Thank to Zoom, I had four participants across world to test this experimental piece. Also, the piece is available on

https://www.liaoxiaohan.me/MicroThesis/firstpage/index.html


Results:

Some Testing Process, sorry fo this quality.

Takeaways:

In this one week-long process, I gathered many insights about sense of perceptions through researching, designing experiments, and conducting experiments. Although the last experiment could not be considered a 100% successful prototype because of initial tech issues, some of my participants saw what they were doing before blindfolded. However, I still had some insights. One of my participants said, "I feel so insecure without sight in my afterward interview. It is strange but makes me really stop wondering about people without sight's life." From here, I slightly have some reassurance. Also, watching other behavior through experiments is a reflection and learning process. "Everything is kind of slow down when I cannot see" is from my participants.

I definitely want to add on physical prototyping because besides auditory, tactile, smell, and taste are also left here that I did not explore. Furthermore, the auditory itself has many techniques. I imagine it will be the primary role if there is no sight in the future of immersive experience for people without sight or poor sight. This week, I also got feedback from Light House and a couple of people of blind community in China.

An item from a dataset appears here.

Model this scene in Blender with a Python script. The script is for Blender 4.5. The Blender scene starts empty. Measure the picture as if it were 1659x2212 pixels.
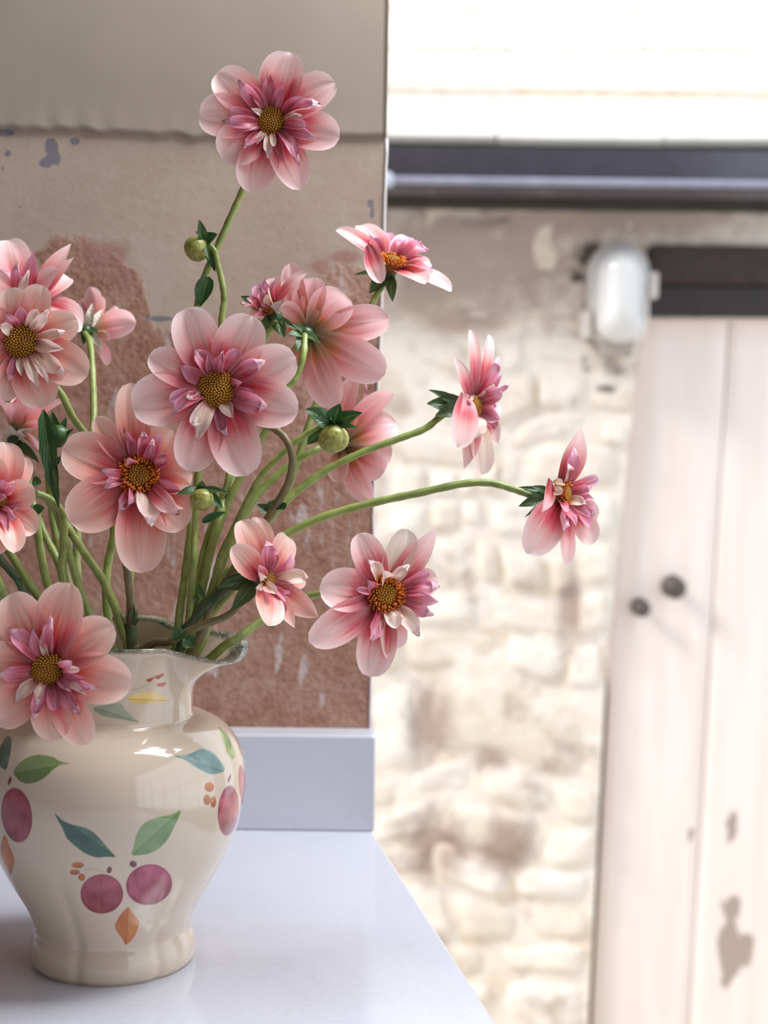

The sighted person will think "red" is a concrete concept and "justice" is an abstract concept, where blind people consider them both abstract concepts. Will there a way to help born blind people learn color as a concrete concept in the future? Will the immersive platform also be a creative or design tool for blind people to create and design? Maybe, in the future, we will have a very successful blind graphic designer in the world. I hope I can continue to explore these in my future research and creation.